Eye For Film >> Movies >> Flamenco (1995) Film Review
Flamenco
Reviewed by: Angus Wolfe Murray
Flamenco has been mocked by Hollywood for years, depicted as Hispanic divas leaping onto tables and twirling their skirts in an energetic fashion, while stamping loudly in time to a gypsy combo.
Carlos Saura's approach is the antithesis of this. With clarity and simplicity, he demonstrates the passion, finesse, elegance and sensuality of a hybrid form of music that has evolved from African, Castilian, Greek and Persian melodies.
On a bare set, using occasional chairs for musicians to sit on and a clever use of lighting, he protects the performers from cinematic indulgence. This is the pure, unadulterated thing, raw voices without accompaniment, a lone dancer silhouetted against a white screen, guitarists playing off each other.
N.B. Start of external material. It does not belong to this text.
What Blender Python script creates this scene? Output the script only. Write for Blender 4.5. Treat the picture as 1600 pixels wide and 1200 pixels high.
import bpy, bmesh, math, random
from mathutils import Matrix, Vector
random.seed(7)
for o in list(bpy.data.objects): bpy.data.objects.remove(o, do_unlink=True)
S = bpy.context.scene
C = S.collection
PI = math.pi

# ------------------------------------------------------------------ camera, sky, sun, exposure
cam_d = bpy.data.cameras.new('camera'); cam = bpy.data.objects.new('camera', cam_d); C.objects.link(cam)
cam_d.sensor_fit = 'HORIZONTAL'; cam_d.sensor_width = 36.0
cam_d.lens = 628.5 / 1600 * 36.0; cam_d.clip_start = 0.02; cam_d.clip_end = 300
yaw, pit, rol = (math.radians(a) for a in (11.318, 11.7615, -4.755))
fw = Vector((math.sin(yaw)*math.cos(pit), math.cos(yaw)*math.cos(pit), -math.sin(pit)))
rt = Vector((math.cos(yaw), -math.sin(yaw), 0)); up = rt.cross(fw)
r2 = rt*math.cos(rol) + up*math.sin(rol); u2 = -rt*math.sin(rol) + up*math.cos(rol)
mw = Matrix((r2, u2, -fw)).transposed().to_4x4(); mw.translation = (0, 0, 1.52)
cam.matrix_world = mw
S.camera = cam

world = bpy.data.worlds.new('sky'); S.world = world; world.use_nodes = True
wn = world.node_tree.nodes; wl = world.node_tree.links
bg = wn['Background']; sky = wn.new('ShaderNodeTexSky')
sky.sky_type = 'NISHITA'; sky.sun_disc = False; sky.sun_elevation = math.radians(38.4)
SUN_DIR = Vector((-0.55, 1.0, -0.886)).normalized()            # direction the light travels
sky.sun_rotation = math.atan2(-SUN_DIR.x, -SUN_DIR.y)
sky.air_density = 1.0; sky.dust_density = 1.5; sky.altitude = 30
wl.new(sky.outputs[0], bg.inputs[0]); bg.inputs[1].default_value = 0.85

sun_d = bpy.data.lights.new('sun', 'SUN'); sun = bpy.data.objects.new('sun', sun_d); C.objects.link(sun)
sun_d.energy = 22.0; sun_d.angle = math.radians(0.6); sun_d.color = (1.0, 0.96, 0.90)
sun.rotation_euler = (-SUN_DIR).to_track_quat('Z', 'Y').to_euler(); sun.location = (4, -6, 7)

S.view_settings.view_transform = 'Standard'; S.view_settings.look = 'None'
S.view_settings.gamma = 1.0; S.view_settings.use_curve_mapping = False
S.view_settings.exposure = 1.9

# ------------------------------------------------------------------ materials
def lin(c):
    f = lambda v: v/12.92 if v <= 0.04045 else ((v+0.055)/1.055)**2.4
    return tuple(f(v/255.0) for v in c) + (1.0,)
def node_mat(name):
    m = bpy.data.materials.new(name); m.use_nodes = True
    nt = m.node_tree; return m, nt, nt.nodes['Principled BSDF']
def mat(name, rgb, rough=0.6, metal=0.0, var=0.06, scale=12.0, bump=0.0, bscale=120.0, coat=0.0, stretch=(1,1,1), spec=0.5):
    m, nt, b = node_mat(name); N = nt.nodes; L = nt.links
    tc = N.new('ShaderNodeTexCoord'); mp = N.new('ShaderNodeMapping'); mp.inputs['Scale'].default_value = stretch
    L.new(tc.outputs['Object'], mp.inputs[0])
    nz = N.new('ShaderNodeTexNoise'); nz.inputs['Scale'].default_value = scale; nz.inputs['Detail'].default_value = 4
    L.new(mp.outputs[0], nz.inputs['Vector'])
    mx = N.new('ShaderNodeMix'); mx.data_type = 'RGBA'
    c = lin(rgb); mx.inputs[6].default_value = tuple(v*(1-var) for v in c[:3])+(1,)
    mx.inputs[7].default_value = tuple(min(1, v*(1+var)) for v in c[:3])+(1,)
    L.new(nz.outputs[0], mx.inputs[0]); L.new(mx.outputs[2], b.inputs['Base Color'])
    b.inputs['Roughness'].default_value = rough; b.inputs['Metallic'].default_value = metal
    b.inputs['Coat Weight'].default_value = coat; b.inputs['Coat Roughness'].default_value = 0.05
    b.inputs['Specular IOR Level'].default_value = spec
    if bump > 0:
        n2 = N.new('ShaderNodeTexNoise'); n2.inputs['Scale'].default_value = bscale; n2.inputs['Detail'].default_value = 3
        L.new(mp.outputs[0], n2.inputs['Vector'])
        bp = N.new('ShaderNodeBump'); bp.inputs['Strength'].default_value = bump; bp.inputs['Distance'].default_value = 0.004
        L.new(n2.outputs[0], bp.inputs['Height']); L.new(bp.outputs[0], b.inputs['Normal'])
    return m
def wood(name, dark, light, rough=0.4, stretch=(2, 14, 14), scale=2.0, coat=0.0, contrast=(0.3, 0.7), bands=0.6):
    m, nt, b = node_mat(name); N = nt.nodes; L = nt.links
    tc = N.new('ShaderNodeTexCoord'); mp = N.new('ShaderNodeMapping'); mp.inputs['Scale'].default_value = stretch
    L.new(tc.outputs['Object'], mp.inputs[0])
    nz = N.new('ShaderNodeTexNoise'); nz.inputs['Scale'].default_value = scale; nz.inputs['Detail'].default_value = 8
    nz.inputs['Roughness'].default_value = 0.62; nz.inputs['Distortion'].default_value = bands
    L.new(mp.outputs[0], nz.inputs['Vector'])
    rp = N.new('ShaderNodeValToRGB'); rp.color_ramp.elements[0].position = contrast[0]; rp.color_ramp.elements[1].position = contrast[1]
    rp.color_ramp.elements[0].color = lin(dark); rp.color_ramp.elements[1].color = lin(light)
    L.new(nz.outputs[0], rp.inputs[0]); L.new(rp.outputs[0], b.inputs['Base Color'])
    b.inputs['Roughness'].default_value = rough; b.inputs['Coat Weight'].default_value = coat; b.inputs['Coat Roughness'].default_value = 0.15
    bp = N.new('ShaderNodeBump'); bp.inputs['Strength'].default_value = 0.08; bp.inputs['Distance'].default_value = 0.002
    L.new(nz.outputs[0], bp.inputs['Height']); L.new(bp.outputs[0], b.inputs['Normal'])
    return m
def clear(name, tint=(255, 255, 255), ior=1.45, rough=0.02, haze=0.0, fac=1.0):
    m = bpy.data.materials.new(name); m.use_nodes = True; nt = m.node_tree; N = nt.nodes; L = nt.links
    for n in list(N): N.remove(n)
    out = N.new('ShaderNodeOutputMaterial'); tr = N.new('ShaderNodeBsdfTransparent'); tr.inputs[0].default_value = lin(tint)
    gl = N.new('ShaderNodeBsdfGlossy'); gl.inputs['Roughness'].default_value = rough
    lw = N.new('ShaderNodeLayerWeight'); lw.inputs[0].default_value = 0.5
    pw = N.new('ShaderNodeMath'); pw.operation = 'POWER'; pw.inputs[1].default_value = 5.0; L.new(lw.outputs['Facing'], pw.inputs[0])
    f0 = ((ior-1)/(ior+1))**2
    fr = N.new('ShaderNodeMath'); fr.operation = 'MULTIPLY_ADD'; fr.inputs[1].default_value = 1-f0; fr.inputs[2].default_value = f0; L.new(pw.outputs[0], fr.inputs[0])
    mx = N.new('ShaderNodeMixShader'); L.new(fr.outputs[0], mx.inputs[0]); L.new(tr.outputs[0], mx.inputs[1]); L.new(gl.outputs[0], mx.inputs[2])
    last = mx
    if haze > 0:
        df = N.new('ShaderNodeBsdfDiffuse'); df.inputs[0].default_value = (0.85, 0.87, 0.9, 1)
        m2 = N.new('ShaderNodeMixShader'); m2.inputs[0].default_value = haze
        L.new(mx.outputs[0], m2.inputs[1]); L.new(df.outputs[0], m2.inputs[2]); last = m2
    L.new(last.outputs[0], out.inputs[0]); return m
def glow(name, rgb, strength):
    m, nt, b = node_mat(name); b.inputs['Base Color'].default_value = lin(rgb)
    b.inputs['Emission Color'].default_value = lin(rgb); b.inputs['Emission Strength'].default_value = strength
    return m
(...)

What is missing is the showbiz falsehood of those Hollywood images. Instead, there are hands and feet, commitment and grace, men sitting in suits singing their lungs out, women with their hair tied back, sleek as racehorses, raptured and captured by the rhythm.
There is no age barrier, nor any need to present the dance as a sexual metaphor. If the dresses exentuate the beauty of the female form, it is the delicacy of their movement, rather than salacious intent, that turns your heart around.